## YOUR GOAL
Please copy out exactly, and only, the lines between the line with "Recreate this scene" and the line with "16, (1.0, 0.985, 0.95))", both included. Pictures are to be omitted.

## RECORD LIST
<<<<
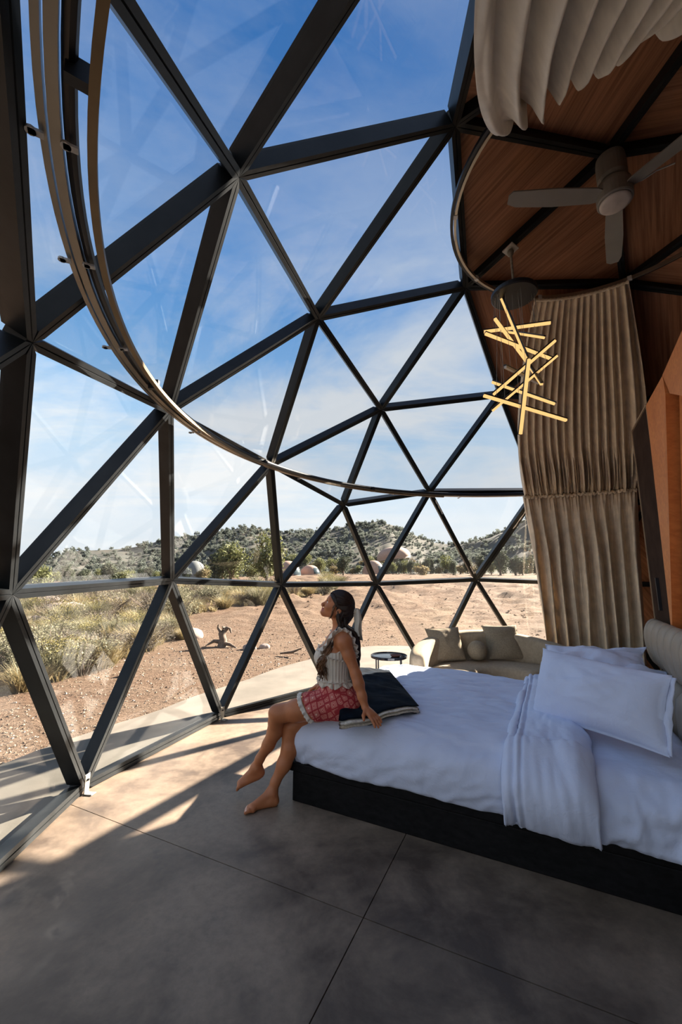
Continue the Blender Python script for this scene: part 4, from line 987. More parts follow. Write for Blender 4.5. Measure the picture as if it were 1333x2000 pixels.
>>>>
<<<<
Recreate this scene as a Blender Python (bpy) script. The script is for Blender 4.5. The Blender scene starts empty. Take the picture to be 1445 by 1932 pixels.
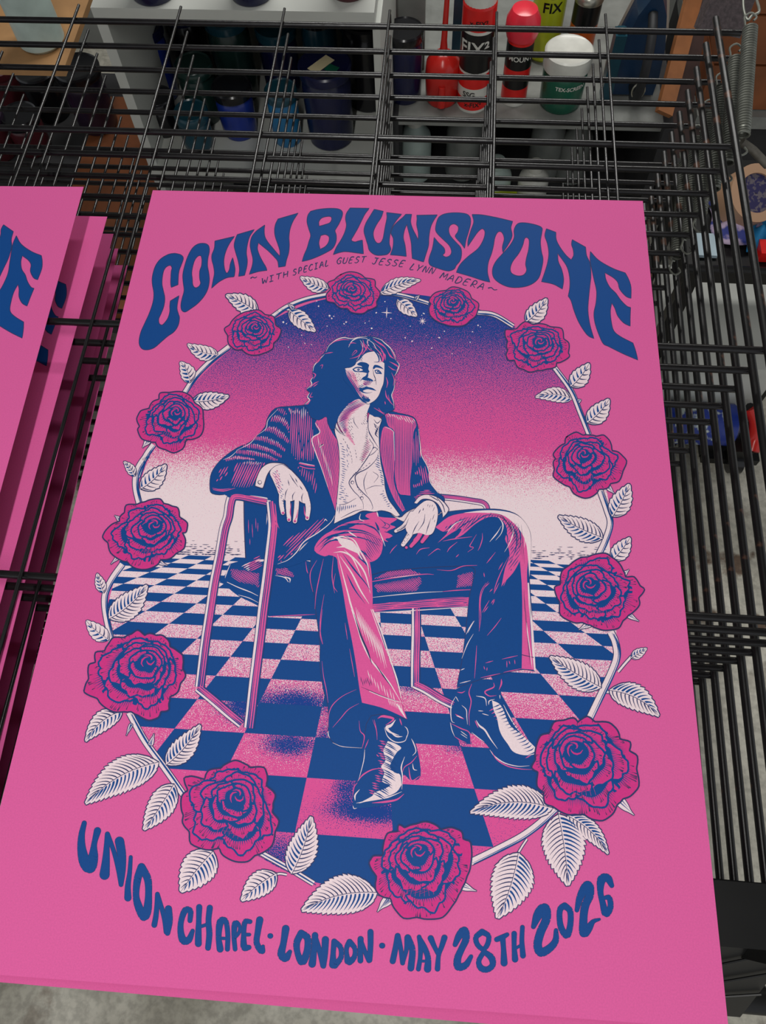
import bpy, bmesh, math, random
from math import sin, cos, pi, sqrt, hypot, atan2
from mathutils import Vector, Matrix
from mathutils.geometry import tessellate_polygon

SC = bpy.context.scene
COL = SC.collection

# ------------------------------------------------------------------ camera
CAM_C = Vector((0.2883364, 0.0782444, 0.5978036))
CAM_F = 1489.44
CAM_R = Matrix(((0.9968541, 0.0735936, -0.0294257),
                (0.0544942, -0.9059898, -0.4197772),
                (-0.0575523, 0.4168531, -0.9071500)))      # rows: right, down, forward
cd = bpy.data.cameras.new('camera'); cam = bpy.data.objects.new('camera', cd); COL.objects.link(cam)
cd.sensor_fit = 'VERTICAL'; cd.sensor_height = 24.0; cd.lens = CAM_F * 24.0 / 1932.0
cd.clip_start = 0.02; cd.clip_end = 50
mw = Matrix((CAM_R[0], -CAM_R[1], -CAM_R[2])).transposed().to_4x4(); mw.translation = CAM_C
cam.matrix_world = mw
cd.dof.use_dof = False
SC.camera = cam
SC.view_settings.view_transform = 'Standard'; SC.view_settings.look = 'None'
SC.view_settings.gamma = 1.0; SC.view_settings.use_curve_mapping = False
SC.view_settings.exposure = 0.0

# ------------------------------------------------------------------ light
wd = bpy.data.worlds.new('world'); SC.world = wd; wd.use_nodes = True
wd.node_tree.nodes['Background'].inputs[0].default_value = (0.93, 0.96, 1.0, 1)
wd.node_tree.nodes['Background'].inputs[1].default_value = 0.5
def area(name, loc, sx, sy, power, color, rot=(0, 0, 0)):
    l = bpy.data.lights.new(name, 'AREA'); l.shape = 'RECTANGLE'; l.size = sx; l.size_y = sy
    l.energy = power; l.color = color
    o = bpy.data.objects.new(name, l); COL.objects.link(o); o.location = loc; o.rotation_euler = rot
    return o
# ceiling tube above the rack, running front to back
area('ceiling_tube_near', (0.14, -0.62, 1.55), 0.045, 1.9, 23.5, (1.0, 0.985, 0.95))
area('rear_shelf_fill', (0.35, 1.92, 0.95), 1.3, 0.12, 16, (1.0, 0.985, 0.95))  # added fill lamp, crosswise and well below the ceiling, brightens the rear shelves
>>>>
## SOLVED PROBLEM
Recreate this scene as a Blender Python (bpy) script. The script is for Blender 4.5. The Blender scene starts empty. Take the picture to be 1445 by 1932 pixels.
import bpy, bmesh, math, random
from math import sin, cos, pi, sqrt, hypot, atan2
from mathutils import Vector, Matrix
from mathutils.geometry import tessellate_polygon

SC = bpy.context.scene
COL = SC.collection

# ------------------------------------------------------------------ camera
CAM_C = Vector((0.2883364, 0.0782444, 0.5978036))
CAM_F = 1489.44
CAM_R = Matrix(((0.9968541, 0.0735936, -0.0294257),
                (0.0544942, -0.9059898, -0.4197772),
                (-0.0575523, 0.4168531, -0.9071500)))      # rows: right, down, forward
cd = bpy.data.cameras.new('camera'); cam = bpy.data.objects.new('camera', cd); COL.objects.link(cam)
cd.sensor_fit = 'VERTICAL'; cd.sensor_height = 24.0; cd.lens = CAM_F * 24.0 / 1932.0
cd.clip_start = 0.02; cd.clip_end = 50
mw = Matrix((CAM_R[0], -CAM_R[1], -CAM_R[2])).transposed().to_4x4(); mw.translation = CAM_C
cam.matrix_world = mw
cd.dof.use_dof = False
SC.camera = cam
SC.view_settings.view_transform = 'Standard'; SC.view_settings.look = 'None'
SC.view_settings.gamma = 1.0; SC.view_settings.use_curve_mapping = False
SC.view_settings.exposure = 0.0

# ------------------------------------------------------------------ light
wd = bpy.data.worlds.new('world'); SC.world = wd; wd.use_nodes = True
wd.node_tree.nodes['Background'].inputs[0].default_value = (0.93, 0.96, 1.0, 1)
wd.node_tree.nodes['Background'].inputs[1].default_value = 0.5
def area(name, loc, sx, sy, power, color, rot=(0, 0, 0)):
    l = bpy.data.lights.new(name, 'AREA'); l.shape = 'RECTANGLE'; l.size = sx; l.size_y = sy
    l.energy = power; l.color = color
    o = bpy.data.objects.new(name, l); COL.objects.link(o); o.location = loc; o.rotation_euler = rot
    return o
# ceiling tube above the rack, running front to back
area('ceiling_tube_near', (0.14, -0.62, 1.55), 0.045, 1.9, 23.5, (1.0, 0.985, 0.95))
area('rear_shelf_fill', (0.35, 1.92, 0.95), 1.3, 0.12, 16, (1.0, 0.985, 0.95))  # added fill lamp, crosswise and well below the ceiling, brightens the rear shelves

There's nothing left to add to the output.